One ex-official saying it doesn’t make it true, not that that necessarily means I don’t believe it. I’m very much on board with the Long War coming to an end with respect to terrorism. I think we’re on the verge of having crossed a certain threshold past which it behooves us to declare “victory” against “terrorism” (even as we never really let our guard down — there was a certain invisibility of the Clinton Administration’s efforts against terrorism that I have wanted for years for us to get back to, though it doesn’t seem that return is yet close by), and get our Republic back in order.

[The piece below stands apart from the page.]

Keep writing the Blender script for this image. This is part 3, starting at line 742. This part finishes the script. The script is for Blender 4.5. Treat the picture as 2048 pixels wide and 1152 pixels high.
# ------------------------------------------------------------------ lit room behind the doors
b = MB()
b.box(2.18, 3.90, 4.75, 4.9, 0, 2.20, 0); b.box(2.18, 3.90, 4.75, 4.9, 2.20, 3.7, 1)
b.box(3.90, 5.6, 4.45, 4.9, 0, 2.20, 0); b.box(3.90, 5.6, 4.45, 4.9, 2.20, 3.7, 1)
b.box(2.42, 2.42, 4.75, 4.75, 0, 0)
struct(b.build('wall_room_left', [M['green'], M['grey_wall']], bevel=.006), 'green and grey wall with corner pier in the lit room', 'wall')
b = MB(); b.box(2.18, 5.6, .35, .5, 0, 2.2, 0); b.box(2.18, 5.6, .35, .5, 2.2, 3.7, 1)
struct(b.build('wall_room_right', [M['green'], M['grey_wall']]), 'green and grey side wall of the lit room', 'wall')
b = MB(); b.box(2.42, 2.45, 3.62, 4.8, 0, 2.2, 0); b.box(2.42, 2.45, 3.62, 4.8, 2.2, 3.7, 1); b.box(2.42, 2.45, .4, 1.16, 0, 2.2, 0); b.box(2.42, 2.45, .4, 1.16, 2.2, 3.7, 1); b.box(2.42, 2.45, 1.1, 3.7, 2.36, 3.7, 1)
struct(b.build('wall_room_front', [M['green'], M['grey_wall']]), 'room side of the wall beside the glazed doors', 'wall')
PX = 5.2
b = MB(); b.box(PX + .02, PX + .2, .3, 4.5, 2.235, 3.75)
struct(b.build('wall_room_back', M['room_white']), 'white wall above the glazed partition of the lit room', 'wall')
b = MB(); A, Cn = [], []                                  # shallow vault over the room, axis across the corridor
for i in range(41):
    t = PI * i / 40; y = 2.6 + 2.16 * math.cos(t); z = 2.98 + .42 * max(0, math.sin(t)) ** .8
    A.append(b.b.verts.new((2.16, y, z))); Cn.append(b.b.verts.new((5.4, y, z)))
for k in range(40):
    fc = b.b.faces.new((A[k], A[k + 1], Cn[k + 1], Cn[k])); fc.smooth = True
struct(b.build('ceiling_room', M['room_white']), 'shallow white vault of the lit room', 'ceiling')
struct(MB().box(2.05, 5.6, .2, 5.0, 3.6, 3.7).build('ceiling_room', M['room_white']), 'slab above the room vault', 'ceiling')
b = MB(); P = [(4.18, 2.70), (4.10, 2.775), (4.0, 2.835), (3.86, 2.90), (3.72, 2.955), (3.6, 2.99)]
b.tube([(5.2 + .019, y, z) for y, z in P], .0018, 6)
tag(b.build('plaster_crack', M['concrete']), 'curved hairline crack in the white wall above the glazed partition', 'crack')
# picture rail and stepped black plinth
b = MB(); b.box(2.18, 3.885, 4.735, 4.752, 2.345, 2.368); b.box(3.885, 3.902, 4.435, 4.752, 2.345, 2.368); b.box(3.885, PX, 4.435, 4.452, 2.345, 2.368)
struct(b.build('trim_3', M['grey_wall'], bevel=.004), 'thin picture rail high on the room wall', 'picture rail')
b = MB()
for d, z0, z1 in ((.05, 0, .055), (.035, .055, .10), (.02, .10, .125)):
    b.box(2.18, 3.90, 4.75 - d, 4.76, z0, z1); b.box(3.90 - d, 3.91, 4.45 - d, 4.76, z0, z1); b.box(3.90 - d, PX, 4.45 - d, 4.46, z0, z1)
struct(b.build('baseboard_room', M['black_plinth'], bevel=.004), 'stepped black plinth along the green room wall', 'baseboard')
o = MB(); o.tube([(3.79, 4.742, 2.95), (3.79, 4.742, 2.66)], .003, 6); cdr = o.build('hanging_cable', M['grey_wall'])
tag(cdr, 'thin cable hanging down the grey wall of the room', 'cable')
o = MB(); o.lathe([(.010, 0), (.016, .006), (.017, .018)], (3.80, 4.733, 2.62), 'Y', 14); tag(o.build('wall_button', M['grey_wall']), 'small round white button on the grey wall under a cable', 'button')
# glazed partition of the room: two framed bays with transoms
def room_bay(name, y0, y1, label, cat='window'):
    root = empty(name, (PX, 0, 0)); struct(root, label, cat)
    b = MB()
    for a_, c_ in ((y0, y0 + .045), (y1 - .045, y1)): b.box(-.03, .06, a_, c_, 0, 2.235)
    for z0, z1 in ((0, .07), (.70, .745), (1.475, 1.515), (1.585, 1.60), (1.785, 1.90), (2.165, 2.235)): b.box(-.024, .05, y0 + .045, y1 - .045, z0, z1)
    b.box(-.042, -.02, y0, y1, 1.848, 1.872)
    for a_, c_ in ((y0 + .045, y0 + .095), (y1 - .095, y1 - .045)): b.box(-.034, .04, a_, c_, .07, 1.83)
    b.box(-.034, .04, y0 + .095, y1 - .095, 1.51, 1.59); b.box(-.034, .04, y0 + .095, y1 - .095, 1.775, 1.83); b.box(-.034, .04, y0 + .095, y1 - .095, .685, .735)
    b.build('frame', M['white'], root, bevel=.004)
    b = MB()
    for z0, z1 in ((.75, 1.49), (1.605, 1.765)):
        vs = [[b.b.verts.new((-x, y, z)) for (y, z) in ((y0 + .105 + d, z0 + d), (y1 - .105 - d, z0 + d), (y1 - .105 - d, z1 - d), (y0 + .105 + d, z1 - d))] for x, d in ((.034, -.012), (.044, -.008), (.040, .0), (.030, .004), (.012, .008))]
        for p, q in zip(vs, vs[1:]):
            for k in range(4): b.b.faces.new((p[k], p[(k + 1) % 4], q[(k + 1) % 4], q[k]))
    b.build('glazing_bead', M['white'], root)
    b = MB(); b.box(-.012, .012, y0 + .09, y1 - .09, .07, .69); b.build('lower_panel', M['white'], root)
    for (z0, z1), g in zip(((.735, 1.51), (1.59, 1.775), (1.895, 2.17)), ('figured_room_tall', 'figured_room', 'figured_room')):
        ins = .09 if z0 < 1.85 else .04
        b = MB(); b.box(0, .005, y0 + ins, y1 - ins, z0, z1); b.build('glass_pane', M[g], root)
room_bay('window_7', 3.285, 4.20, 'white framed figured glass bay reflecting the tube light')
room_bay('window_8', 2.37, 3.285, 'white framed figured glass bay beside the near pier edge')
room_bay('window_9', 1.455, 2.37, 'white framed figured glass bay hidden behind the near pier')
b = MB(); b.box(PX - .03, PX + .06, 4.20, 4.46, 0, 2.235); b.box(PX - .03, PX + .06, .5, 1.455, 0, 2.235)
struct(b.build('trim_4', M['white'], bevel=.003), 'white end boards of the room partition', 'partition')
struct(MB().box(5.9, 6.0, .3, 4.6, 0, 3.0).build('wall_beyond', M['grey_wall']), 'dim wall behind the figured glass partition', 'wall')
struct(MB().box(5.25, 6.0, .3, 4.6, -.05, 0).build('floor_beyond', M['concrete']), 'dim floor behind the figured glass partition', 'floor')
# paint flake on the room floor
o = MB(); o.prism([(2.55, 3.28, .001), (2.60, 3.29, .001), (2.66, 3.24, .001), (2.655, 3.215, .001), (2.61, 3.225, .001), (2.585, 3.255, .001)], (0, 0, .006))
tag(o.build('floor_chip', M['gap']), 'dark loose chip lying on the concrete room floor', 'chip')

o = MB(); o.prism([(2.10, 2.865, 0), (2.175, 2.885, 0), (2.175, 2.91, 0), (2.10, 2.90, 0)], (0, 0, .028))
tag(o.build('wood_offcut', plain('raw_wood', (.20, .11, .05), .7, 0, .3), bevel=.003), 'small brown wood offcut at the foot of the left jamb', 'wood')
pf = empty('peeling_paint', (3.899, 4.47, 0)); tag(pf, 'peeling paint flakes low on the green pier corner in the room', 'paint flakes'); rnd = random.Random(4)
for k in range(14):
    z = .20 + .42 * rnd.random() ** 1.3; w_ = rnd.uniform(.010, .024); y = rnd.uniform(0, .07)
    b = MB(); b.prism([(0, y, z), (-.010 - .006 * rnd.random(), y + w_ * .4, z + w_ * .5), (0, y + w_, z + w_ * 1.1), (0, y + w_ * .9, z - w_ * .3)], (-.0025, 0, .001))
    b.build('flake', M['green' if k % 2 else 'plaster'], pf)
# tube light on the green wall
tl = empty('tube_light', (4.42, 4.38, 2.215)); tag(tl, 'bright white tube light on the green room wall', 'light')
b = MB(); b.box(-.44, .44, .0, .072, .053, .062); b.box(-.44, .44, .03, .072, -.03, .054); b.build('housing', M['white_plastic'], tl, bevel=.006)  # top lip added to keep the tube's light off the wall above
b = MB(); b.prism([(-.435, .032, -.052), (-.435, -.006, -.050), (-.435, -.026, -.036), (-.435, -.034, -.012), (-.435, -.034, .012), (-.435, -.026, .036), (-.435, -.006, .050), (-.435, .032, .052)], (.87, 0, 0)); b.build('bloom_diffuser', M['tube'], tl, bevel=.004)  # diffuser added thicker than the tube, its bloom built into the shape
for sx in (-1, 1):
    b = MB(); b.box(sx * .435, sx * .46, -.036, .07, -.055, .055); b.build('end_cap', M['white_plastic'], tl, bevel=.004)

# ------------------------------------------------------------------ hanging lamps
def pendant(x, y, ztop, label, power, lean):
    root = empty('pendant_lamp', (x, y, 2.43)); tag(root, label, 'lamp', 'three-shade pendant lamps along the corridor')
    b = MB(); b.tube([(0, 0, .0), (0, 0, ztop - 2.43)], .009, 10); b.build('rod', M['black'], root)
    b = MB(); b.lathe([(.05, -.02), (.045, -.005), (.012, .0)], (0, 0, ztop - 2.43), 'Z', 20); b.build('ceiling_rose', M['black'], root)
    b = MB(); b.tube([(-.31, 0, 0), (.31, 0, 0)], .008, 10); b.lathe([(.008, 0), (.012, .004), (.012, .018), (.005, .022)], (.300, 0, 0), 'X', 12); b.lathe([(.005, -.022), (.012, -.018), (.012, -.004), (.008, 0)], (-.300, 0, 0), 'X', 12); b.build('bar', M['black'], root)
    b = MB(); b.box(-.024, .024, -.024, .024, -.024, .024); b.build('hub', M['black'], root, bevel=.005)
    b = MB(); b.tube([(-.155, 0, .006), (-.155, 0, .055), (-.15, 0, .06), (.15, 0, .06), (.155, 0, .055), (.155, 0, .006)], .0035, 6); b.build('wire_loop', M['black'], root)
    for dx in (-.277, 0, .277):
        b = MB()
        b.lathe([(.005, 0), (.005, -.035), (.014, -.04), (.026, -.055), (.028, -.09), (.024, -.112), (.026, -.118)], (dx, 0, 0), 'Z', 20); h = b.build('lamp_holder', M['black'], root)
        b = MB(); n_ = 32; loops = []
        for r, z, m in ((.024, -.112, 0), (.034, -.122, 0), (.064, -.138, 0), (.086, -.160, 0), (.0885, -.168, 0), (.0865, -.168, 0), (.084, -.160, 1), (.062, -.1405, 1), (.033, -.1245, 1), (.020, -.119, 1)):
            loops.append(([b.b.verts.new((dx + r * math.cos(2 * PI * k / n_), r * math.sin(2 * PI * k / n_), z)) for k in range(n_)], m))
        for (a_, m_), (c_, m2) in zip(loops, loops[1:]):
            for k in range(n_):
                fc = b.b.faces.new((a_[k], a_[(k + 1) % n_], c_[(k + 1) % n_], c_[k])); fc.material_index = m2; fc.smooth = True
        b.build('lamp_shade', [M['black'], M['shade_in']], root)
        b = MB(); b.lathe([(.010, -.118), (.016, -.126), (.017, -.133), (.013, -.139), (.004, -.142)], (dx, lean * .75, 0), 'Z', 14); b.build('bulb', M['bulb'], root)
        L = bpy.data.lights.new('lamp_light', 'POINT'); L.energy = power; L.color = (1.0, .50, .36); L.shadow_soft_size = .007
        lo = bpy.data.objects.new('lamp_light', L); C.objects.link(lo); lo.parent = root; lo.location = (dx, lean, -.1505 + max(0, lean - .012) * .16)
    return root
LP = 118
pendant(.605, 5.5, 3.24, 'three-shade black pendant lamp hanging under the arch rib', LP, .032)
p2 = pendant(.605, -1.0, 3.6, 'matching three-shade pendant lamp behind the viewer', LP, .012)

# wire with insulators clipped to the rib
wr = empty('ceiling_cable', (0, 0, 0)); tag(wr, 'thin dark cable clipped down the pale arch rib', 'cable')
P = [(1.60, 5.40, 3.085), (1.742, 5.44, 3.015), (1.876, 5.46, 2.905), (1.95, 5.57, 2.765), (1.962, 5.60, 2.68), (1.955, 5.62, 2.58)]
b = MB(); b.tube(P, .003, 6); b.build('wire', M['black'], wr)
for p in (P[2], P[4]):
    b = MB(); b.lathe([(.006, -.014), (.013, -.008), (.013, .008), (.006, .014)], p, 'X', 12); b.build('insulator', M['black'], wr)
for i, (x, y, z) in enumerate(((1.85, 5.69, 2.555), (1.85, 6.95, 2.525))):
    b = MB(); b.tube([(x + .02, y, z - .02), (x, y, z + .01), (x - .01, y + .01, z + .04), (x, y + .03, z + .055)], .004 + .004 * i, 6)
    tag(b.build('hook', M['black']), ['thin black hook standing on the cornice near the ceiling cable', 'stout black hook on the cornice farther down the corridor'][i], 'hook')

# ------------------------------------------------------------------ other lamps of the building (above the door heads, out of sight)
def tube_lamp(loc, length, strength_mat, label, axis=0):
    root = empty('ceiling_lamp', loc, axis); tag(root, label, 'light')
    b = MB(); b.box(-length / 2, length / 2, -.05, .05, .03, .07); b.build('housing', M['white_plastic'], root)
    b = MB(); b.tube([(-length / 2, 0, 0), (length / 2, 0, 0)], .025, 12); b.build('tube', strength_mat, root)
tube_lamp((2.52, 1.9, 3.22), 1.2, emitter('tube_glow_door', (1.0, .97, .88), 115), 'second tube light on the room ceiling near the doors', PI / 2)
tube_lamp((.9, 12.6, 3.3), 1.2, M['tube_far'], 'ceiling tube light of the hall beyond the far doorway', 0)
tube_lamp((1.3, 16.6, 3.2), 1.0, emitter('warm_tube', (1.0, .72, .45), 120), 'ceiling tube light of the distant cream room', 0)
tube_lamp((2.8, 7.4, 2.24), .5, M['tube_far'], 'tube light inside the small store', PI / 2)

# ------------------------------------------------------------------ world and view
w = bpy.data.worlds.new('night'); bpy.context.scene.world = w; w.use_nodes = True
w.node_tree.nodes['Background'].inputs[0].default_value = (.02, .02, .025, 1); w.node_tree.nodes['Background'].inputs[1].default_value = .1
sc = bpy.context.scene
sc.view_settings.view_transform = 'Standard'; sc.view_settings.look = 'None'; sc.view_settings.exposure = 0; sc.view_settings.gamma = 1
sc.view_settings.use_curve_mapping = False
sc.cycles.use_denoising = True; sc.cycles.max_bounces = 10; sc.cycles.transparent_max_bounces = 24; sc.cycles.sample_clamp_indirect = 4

What I’m not really squared away for is the idea of losing the one real, physical war over territory that we started under conditions of maximum legitimacy (in as far as modern international relations extends legitimacy to war) and justification, and with sound calculation of interest and strategy, in response to the outrage that started all of this. And that’s indeed what i think we were looking at earlier this year in Afghanistan: defeat. A land war in Asia may have been a dumb response to a terrorist attack (certainly the next one was), but it is wht we chose, and I was behind at the time. I’m not clear on what has changed in the interim that should cause me to have a different position now. We may still be defeated in our war aims in Afghanistan, and Obama should face up to it if it occurs. But I’m with him on not giving up on that war when a really serious, concerted national effort to get it right had still never been made. Ultimately the war’s justification goes back to terrorism, though I don’t blame the many who say that that justification is no longer an honest one for the president to make. But what it really is about is whether we are comfortable with potentially losing a land war that we had full justification to start to a very defeatab– I mean, containable — enemy, and with the regional and global consequences such a defeat would have for our country. I think I understand why a president can’t rest a case for war on that when it was started in response to terrorism. At the same time, I have to acknowledge the point of those who hold that not to do so when those are the real reasons for the war is patent dishonesty on a question where dishonesty simply cannot be tolerated. Such are the perfidies of war: Orwell in our time. It is sad that this president has to be a part of that, but that is what he signed up for, and that is exactly what he was saying he accepted in Oslo. I would prefer us all to be on the same page about why this is happening, and by all accounts we should be. Hell, I think I just convinced myself. The president should tell us why we are really doing what we are doing, if anything was left out at West Point. At the end of the day, however, i don’t think all that much was.
I’m rambling. Bottom line, we need to bring our current land wars to rapid conclusions that are nevertheless not inimical to our interests, and then come home and allow this Long War to slip quietly into our history books.
Why do you draw the line there, for gods sake? How about fueling the radicalization of the muslims being bombed and rocketed.